Wirtschaft in Baden-Württemberg stellt sich zunehmend auf Energiewende ein – Industrie sieht aber weiter Handlungsbedarf

Unternehmen im Land beurteilen die Auswirkungen der Energiewende auf die eigene Wettbewerbsfähigkeit erstmals knapp positiv. Das ergab die Baden-Württemberg-spezifische Auswertung des bundesweiten DIHK-Energiewendebarometers 2015. Auf einer Skala von -100 bis +100 bewerten die am heimischen Standort befragten Unternehmen Auswirkungen auf die eigene Wettbewerbsfähigkeit mit +4,1; für Deutschland liegt dieser Wert bei -3,4.
Gegenüber 2014 gab es damit eine klare Verbesserung, die sich ebenfalls in den Deutschlandwerten zeigt, dort aber weniger stark ausfällt. Die Gründe dürften in der hohen Anpassungsfähigkeit der heimischen Wirtschaft liegen. So ergreifen oder planen die baden-württembergischen Unternehmen häufiger Maßnahmen als im Bundesschnitt. Besonders deutlich wird dies beim Aufbau eigener Energieversorgungskapazitäten, beim Bezug erneuerbarer Energien oder bei der Verstärkung von Forschung und Entwicklung.
Die Industrie Baden-Württembergs bleibt in ihrer Beurteilung mit -14,6 im Negativen, allerdings weniger stark als in den Jahren zuvor. Deutschlandweit liegt die Bewertung mit -20,6 darunter, energiepolitische Maßnahmen müssen daher nach wie vor besonders die Auswirkungen auf den Industriestandort berücksichtigen.

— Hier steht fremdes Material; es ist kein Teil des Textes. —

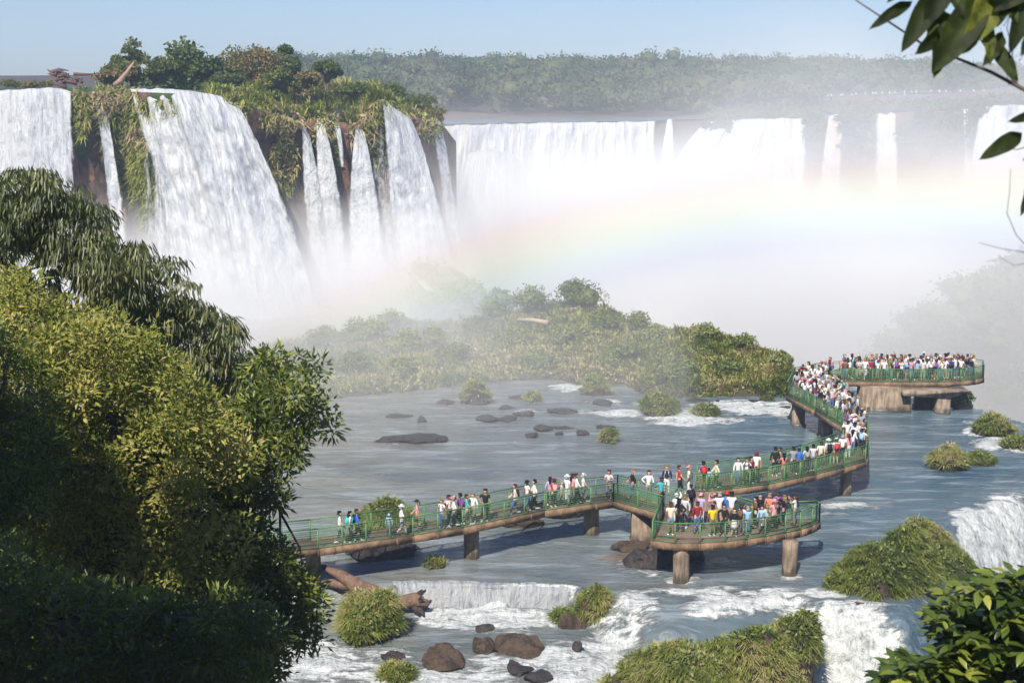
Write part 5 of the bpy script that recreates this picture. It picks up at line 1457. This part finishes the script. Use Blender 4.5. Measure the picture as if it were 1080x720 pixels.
C(865, 493, .1, top='cream', bot='dark trousers', hair='short', hc='brown hair', hat=None, pose='standing', pack=None, slv='jacket')
C(873, 490, .3, top='white', bot='dark trousers', hair='short', hc='grey hair', hat='brimmed hat', hatc='white', pose='standing', pack='black')
C(881, 490, .1, top='white', bot='red shorts', hair='short', hc='brown hair', hat='cap', hatc='white', pose='leaning on the rail', pack='red')
C(888, 486, -.4, top='white', bot='dark trousers', hair='short', hc='grey hair', hat=None, pose='standing', pack=None)
C(894, 484, .3, top='pink', bot='white trousers', hair='long', hc='brown hair', hat=None, pose='standing', pack=None)
GB = 'visitors gathered on the near platform'
B = lambda px, py, rz, **k: rnd_person(feet(px, py), rz, 'on the near platform', GB, **k)
B(707, 564, .1, top='cream', bot='denim shorts', hair='short', hc='brown hair', hat=None, pose='standing', pack=None, slv='tee', scale=1.03)
B(713, 551, .4, top='white', bot='white trousers', hair='short', hc='grey hair', hat='cap', hatc='white', pose='raising an arm', pack=None)
B(716, 560, -.6, top='black', bot='dark trousers', hair='long', hc='black hair', hat=None, pose='hand on hip', pack=None)
B(722, 556, 2.6, top='light grey', bot='grey trousers', hair='long', hc='fair hair', hat=None, pose='standing', pack=None)
B(735, 562, .1, top='dark red', bot='blue jeans', hair='short', hc='brown hair', hat=None, pose='standing', pack=None, slv='jacket')
B(739, 554, 2.5, top='striped lilac', bot='white trousers', hair='short', hc='brown hair', hat='cap', hatc='pink', pose='standing', pack=None)
B(751, 565, .2, top='yellow', bot='green shorts', hair='short', hc='black hair', hat=None, pose='standing', pack=None, slv='tee', scale=.97)
B(753, 552, .6, top='pink', bot='grey trousers', hair='short', hc='brown hair', hat='cap', hatc='pink', pose='taking a photo', pack=None)
B(758, 554, .1, top='white', bot='beige trousers', hair='short', hc='grey hair', hat=None, pose='leaning on the rail', pack=None, scale=1.06)
B(766, 553, 3.0, top='blue', bot='blue jeans', hair='short', hc='brown hair', hat='cap', hatc='red', pose='standing', pack=None, scale=1.05)
B(771, 554, -.1, top='white', bot='khaki shorts', hair='short', hc='black hair', hat=None, pose='leaning on the rail', pack=None, scale=1.08)
B(763, 564, 2.9, top='black', bot='dark trousers', hair='long', hc='brown hair', hat=None, pose='hand on hip', pack=None, scale=.96)
B(774, 565, 3.1, top='black', bot='white skirt', hair='long', hc='brown hair', hat=None, pose='standing', pack=None, scale=.86)
B(782, 563, -.8, top='white', bot='grey trousers', hair='long', hc='brown hair', hat=None, pose='taking a photo', pack='brown')
B(788, 564, .2, top='light blue', bot='blue jeans', hair='short', hc='grey hair', hat=None, pose='leaning on the rail', pack=None, scale=.88)
B(801, 553, 3.0, top='black', bot='dark trousers', hair='pony', hc='black hair', hat=None, pose='hand on hip', pack=None)
B(803, 562, 2.8, top='light blue', bot='grey trousers', hair='short', hc='brown hair', hat=None, pose='standing', pack=None, scale=.86)
B(808, 562, .3, top='light grey', bot='dark trousers', hair='long', hc='fair hair', hat=None, pose='standing', pack=None, scale=.9)
B(811, 554, -.4, top='coral', bot='grey trousers', hair='short', hc='fair hair', hat=None, pose='standing', pack=None, slv='tee')
B(816, 560, .3, top='pink', bot='dark trousers', hair='long', hc='fair hair', hat='brimmed hat', hatc='pink', pose='leaning on the rail', pack=None)
B(819, 551, .2, top='purple', bot='dark trousers', hair='short', hc='brown hair', hat=None, pose='standing', pack=None)
B(826, 553, 1.2, top='black', bot='dark trousers', hair='long', hc='fair hair', hat=None, pose='taking a photo', pack=None)
B(838, 553, 1.1, top='white', bot='grey trousers', hair='long', hc='brown hair', hat=None, pose='taking a photo', pack=None, slv='tee')
B(796, 556, 1.7, top='brown', bot='dark trousers', hair='short', hc='black hair', hat=None, pose='arms folded', pack=None)
# crowd on the return leg and on the end platform
def crowd(n, ptfn, zone, group, rz, mind):
    done = []; tries = 0
    while len(done) < n and tries < 9000:
        tries += 1
        P = ptfn()
        if any((P[0] - q[0]) ** 2 + (P[1] - q[1]) ** 2 < mind ** 2 for q in done): continue
        done.append(P)
        rnd_person(np.array([P[0], P[1], ZD + .03]), rz + R.uniform(-.9, .9) + (3.14 if R.rand() < .2 else 0), zone, group)
def quad(a, b, c, d):
    def f():
        s_, t_ = R.uniform(.06, .94), R.uniform(.04, .96)
        return (a * (1 - s_) + b * s_) * (1 - t_) + (d * (1 - s_) + c * s_) * t_
    return f
crowd(16, quad(dpx(888, 482), dpx(911, 482), dpx(911, 453), dpx(893, 457)), 'at the sharp turn of the bridge', 'visitors packed at the sharp turn of the footbridge', 0., .42)
crowd(46, quad(dpx(888, 450), dpx(911, 446), dpx(876, 410), dpx(835, 418)), 'on the crowded diagonal arm', 'visitors packed on the crowded diagonal arm', .6, .42)
crowd(16, quad(dpx(836, 416), dpx(876, 408), dpx(880, 399), dpx(845, 404)), 'at the start of the end platform', 'visitors where the end platform begins', -.5, .45)
Ef = E_front
crowd(44, quad(dpx(882, 401.5), dpx(1010, 402), dpx(1010, 398.5), dpx(880, 398)), 'at the front rail of the end platform', 'visitors along the front rail of the end platform', .1, .40)
crowd(30, quad(dpx(965, 399), dpx(1033, 399), dpx(1031, 394), dpx(968, 393)), 'in the dense right part of the end platform', 'visitors crowding the right part of the end platform', -.2, .42)
crowd(14, quad(dpx(880, 397), dpx(965, 397), dpx(965, 394), dpx(880, 396)), 'at the back rail of the end platform', 'visitors at the back rail of the end platform', 0., .45)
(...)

„Die baden-württembergische Industrie hat dabei ihre Hausaufgaben im Wesentlichen gemacht“, erläutert BWIHK-Vizepräsident und Präsident der federführenden IHK Karlsruhe Wolfgang Grenke die Situation. Stärker als die Industrie in Deutschland zeigen die hiesigen Industriebetriebe Tendenzen einer Marktausrichtung auf energieeffiziente Produkte sowie der Erschließung neuer Geschäftsfelder und Absatzmärkte. 93 % der Industrieunternehmen im Land beschäftigen sich mit Aktivitäten zur Steigerung der Energieeffizienz mit zunehmendem Umsetzungsgrad und fast 50 % bauen eigene Energieversorgungskapazitäten auf oder haben dies schon getan.
Trotz sinkender Energiepreise auf den Weltmärkten sind in den letzten 12 Monaten immer noch etwas mehr Industriebetriebe von steigenden als von sinkenden Strompreisen betroffen. Die zweithäufigste Forderung der hiesigen Industrie an die Politik ist deshalb die Reduktion von Steuern und Abgaben auf den Stromverbrauch. Die Schere beim Strompreis zur weltweiten Konkurrenz muss sich schließen. Regelungen des EEG 2014 und die geplante KWKG-Novelle wirken da kontraproduktiv.
Nach Auffassung der Unternehmen in Baden-Württemberg gibt es auch bei weiteren Rahmenbedingungen für die Energiewende noch immer einiges zu tun. TOP-Forderung ist die Unterstützung des Netzausbaus. Mit einer Nennung von 84 % wird dies im Land noch häufiger gefordert als im Bund (75 %). Der Netzausbau ist auch für das Thema Versorgungssicherheit maßgebend. Selbst wenn die Stromversorgung zur Zeit weitgehend auf hohem Niveau gesichert ist, haben doch etwa ein Drittel der Industriebetriebe in Baden-Württemberg gelegentliche Probleme mit Stromausfällen.
Insgesamt denken immer noch etwas mehr als 20 % der Industriebetriebe über Verlagerung von Kapazitäten ins Ausland oder Einschränkung der Produktion im Inland aufgrund der Veränderungen in der Energiewirtschaft nach oder haben dies realisiert. Zwar bei leicht rückläufigem Trend, die Aufforderung an die Politik bleibt aber bestehen, für dauerhafte Versorgungssicherheit und wettbewerbsgerechte Strompreise zu sorgen, um den positiven Umfragetrend nicht zu einer vorübergehenden Momentaufnahme werden zu lassen.